Five people are sitting around a table at their Friendly Local Gaming Shop, each with a sheet of paper in front of them and a 20-sided die in hand. One of them is describing a cackling maniac in a lab coat, riding a giant robotic dinosaur climbing up the Empire State Building. Suddenly, Greg, the regular D&D DM, comes in the door.

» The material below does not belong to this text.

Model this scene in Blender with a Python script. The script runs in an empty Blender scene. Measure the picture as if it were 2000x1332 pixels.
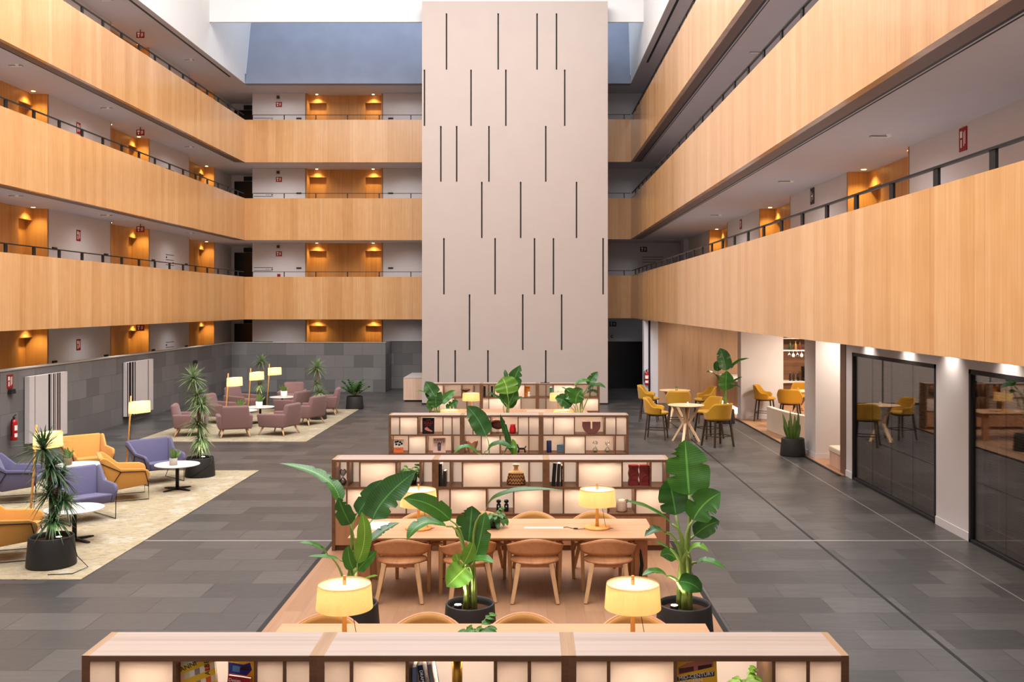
import bpy, bmesh, math, random
from mathutils import Vector, Matrix
random.seed(7)
SC = bpy.context.scene
COL = SC.collection
PI = math.pi
F, CX, CY, EYE = 1900.0, 1032.0, 597.0, 3.6

def at(x, y, Y):
    """the point of the place that stands at distance Y in the direction of photo coordinate x, y"""
    return Vector(((x - CX) / F * Y, Y, EYE - (y - CY) / F * Y))

# ------------------------------------------------------------------ mesh builder
class MB:
    def __init__(s):
        s.bm = bmesh.new()
        s.uv = s.bm.loops.layers.uv.new('UVMap')
    def box(s, x0, x1, y0, y1, z0, z1):
        v = [s.bm.verts.new(p) for p in ((x0,y0,z0),(x1,y0,z0),(x1,y1,z0),(x0,y1,z0),(x0,y0,z1),(x1,y0,z1),(x1,y1,z1),(x0,y1,z1))]
        for f in ((3,2,1,0),(4,5,6,7),(0,1,5,4),(1,2,6,5),(2,3,7,6),(3,0,4,7)):
            s.bm.faces.new([v[i] for i in f])
        return s
    def hexa(s, lo, hi):
        """lo, hi: four points each, same winding"""
        v = [s.bm.verts.new(p) for p in list(lo) + list(hi)]
        for f in ((3,2,1,0),(4,5,6,7),(0,1,5,4),(1,2,6,5),(2,3,7,6),(3,0,4,7)):
            s.bm.faces.new([v[i] for i in f])
        return s
    def bar(s, a, b, w, h=None, up=(0,0,1), w2=None, h2=None):
        """rectangular bar from a to b"""
        a, b = Vector(a), Vector(b); h = h or w; w2 = w2 or w; h2 = h2 or h
        d = (b - a).normalized(); u = Vector(up)
        if abs(d.dot(u)) > .95: u = Vector((0,1,0))
        sd = d.cross(u).normalized(); u = sd.cross(d)
        def q(p, W, Hh): return [p + sd*W/2*i + u*Hh/2*j for i, j in ((-1,-1),(1,-1),(1,1),(-1,1))]
        return s.hexa(q(a, w, h), q(b, w2, h2))
    def tube(s, pts, r, n=8, r2=None, cap=True):
        pts = [Vector(p) for p in pts]; N = len(pts); rings = []; prev = None
        for i, p in enumerate(pts):
            t = (pts[min(i+1, N-1)] - pts[max(i-1, 0)]).normalized()
            if prev is None:
                u = Vector((0,0,1)) if abs(t.z) < .9 else Vector((1,0,0))
                u = (u - t*u.dot(t)).normalized()
            else:
                u = prev - t*prev.dot(t)
                u = u.normalized() if u.length > 1e-6 else t.orthogonal().normalized()
            prev = u; w = t.cross(u)
            rr = r if r2 is None else r + (r2 - r)*i/max(1, N-1)
            rings.append([s.bm.verts.new(p + (u*math.cos(2*PI*k/n) + w*math.sin(2*PI*k/n))*rr) for k in range(n)])
        for a, b in zip(rings, rings[1:]):
            for k in range(n):
                s.bm.faces.new((a[k], a[(k+1)%n], b[(k+1)%n], b[k]))
        if cap:
            s.bm.faces.new(rings[0][::-1]); s.bm.faces.new(rings[-1])
        return s
    def lathe(s, prof, n=24, c=(0,0,0), sx=1, sy=1):
        """prof: (radius, z) pairs; r = 0 closes to a point"""
        c = Vector(c); rings = []
        for r, z in prof:
            if r < 1e-6: rings.append([s.bm.verts.new(c + Vector((0,0,z)))])
            else: rings.append([s.bm.verts.new(c + Vector((r*sx*math.cos(2*PI*k/n), r*sy*math.sin(2*PI*k/n), z))) for k in range(n)])
        for a, b in zip(rings, rings[1:]):
            if len(a) == 1 and len(b) == 1: continue
            for k in range(n):
                k2 = (k+1) % n
                if len(a) == 1: s.bm.faces.new((a[0], b[k2], b[k]))
                elif len(b) == 1: s.bm.faces.new((a[k], a[k2], b[0]))
                else: s.bm.faces.new((a[k], a[k2], b[k2], b[k]))
        return s
    def prism(s, poly, a0, a1, axis='y'):
        """extrude a 2-D polygon; axis y: poly in xz; x: poly in yz; z: poly in xy"""
        def P(p, a): return {'y': (p[0], a, p[1]), 'x': (a, p[0], p[1]), 'z': (p[0], p[1], a)}[axis]
        lo = [s.bm.verts.new(P(p, a0)) for p in poly]; hi = [s.bm.verts.new(P(p, a1)) for p in poly]
        n = len(poly)
        s.bm.faces.new(lo[::-1]); s.bm.faces.new(hi)
        for i in range(n): s.bm.faces.new((lo[i], lo[(i+1)%n], hi[(i+1)%n], hi[i]))
        return s
    def ball(s, c, r, sx=1, sy=1, sz=1, n=12):
        prof = [(r*math.sin(PI*i/n) if 0 < i < n else 0, -r*math.cos(PI*i/n)*sz) for i in range(n+1)]
        return s.lathe(prof, max(10, n), c, sx, sy)
    def quad(s, a, b, c, d):
        s.bm.faces.new([s.bm.verts.new(p) for p in (a, b, c, d)]); return s
    def grid(s, fn, nu, nv, thick=0.0):
        """fn(u, v) -> point (u, v in 0..1); with thickness a closed sheet (fn gets side -1 / 1)"""
        sides = (1, -1) if thick else (0,)
        G = {}
        for sd in sides:
            for i in range(nu+1):
                for j in range(nv+1):
                    G[sd, i, j] = s.bm.verts.new(fn(i/nu, j/nv, sd*thick/2))
            for i in range(nu):
                for j in range(nv):
                    q = [G[sd,i,j], G[sd,i+1,j], G[sd,i+1,j+1], G[sd,i,j+1]]
                    uv = [(i/nu,j/nv),((i+1)/nu,j/nv),((i+1)/nu,(j+1)/nv),(i/nu,(j+1)/nv)]
                    if sd < 0: q.reverse(); uv.reverse()
                    f = s.bm.faces.new(q)
                    for l, c in zip(f.loops, uv): l[s.uv].uv = c
        if thick:
            def seam(a, b): s.bm.faces.new((G[(-1,)+a], G[(-1,)+b], G[(1,)+b], G[(1,)+a]))
            for i in range(nu):
                seam((i,0),(i+1,0)); seam((i+1,nv),(i,nv))
            for j in range(nv):
                seam((0,j+1),(0,j)); seam((nu,j),(nu,j+1))
        return s
    def xform(s, M):
        bmesh.ops.transform(s.bm, matrix=M, verts=s.bm.verts); return s
    def build(s, name, m, parent=None, smooth=False, bevel=0, seg=2, sub=0, loc=None):
        bmesh.ops.recalc_face_normals(s.bm, faces=s.bm.faces) if bevel or sub else None
        me = bpy.data.meshes.new(name); s.bm.to_mesh(me); s.bm.free()
        if smooth:
            for p in me.polygons: p.use_smooth = True
        me.materials.append(m)
        o = bpy.data.objects.new(name, me); COL.objects.link(o)
        if parent: o.parent = parent
        if loc is not None: o.location = loc
        if bevel:
            b = o.modifiers.new('bevel', 'BEVEL'); b.width = bevel; b.segments = seg; b.limit_method = 'ANGLE'; b.angle_limit = .6
        if sub:
            b = o.modifiers.new('sub', 'SUBSURF'); b.levels = b.render_levels = sub
        return o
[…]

"Cheetos?" exclaims Greg. "Mountain Dew? Dice?! What is going on here?"
"It's--ah--not what it looks like!" Dave cries out. "We're just practicing for your game!"
"Yeah," Cheryl chimes in, "We weren't playing with the dice. We were just washing them!"
"And this book--it has people with capes on it." Greg continues, "Not cloaks, but capes! And underpants on the outside of their regular pants!"
"Greg," says Kevin, "I'm sorry. We were playing Mutants and Masterminds. On the down-low."
 

ICv2 is reporting the top 5 games of the fall of 08 "reflects sales in August, September, and October." They are:
1 Dungeons and Dragons - Wizards of the Coast
2 Warhammer 40K: Dark Heresy - Fantasy Flight Games
3 World of Darkness - White Wolf
4 Shadowrun - Catalyst Lab Games
5 Pathfinder - Paizo Publishing

link

I would not imagine that ICv2 would count Exalted as a WoD game, since it isn't.
 

I'd have to say the top 3 roleplaying systems are:

1) Christianity
2) Islam
3) Bhuddism

Some of those guys are hardcore!!!! I'd tried playing a few for awhile but while the rulebooks were free they were way too detailed for my tastes.....
 


WoD actually has a much larger reader-base than player-base.

I think this perception persists because people tend not to play public games of WoD like they do D&D. I've been in at least a dozen different groups that played White Wolf games since 1995, and we never played a single game in a public place (like game stores).
 

I know, working on the line now, that discussion about the WoD is much more focused on situations in play than it used to be: questions about how to rule on a certain spell, for example, or discussions about how to work collectively in a specific chronicle.

I do think The WoD could do to have a resurgence on organized play outside of LARP. A lot of players started in LARP but don't do it anymore (they moved after finishing university, for example).